Crashworthiness Performance Study of 3D-Printed Multi-Cell Tubes Hybridized with Aluminum Under Axial Quasi-Static Testing

This study investigates the crashworthiness performance of 3D-printed hybrid tubes, fabricated using PLA and PACF filaments with varying shell thicknesses (1, 1.5, and 2 mm). The hybrid tubes, composed of a shell, aluminum, and multi-cell structure, were subjected to axial quasi-static testing. Results indicate that both shell thickness and filament type significantly influence crashworthiness.

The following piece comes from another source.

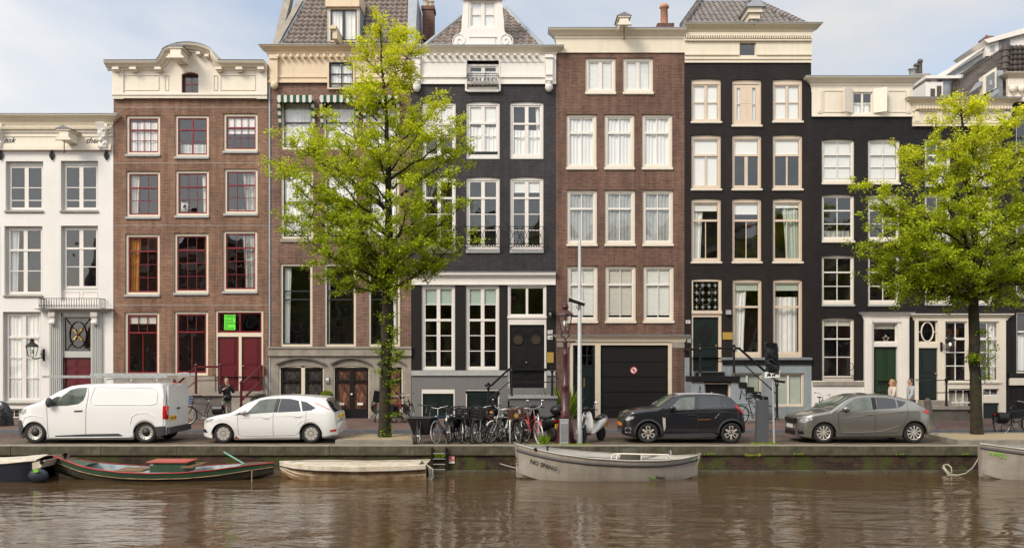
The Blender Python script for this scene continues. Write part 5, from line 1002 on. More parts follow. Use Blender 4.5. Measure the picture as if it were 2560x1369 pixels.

PLA specimens with a shell thickness of 2 mm absorbed 504 J of energy, whereas PACF specimens with the same thickness absorbed only 342.9 J. The deformation mode analysis revealed mixed deformation patterns, including diamond, fracture, and fragmented modes. The study also evaluated specific energy absorption (SEA) and crushing force efficiency (CFE). The PLA specimen with a 2 mm shell thickness exhibited the highest SEA value of 18.61 J/g among all specimens. In contrast, the PACF specimen with the same shell thickness demonstrated the highest CFE value of 0.82 among the tested specimens. Overall, this research contributes insights into the design optimization of 3D-printed hybrid tubes for enhanced crashworthiness.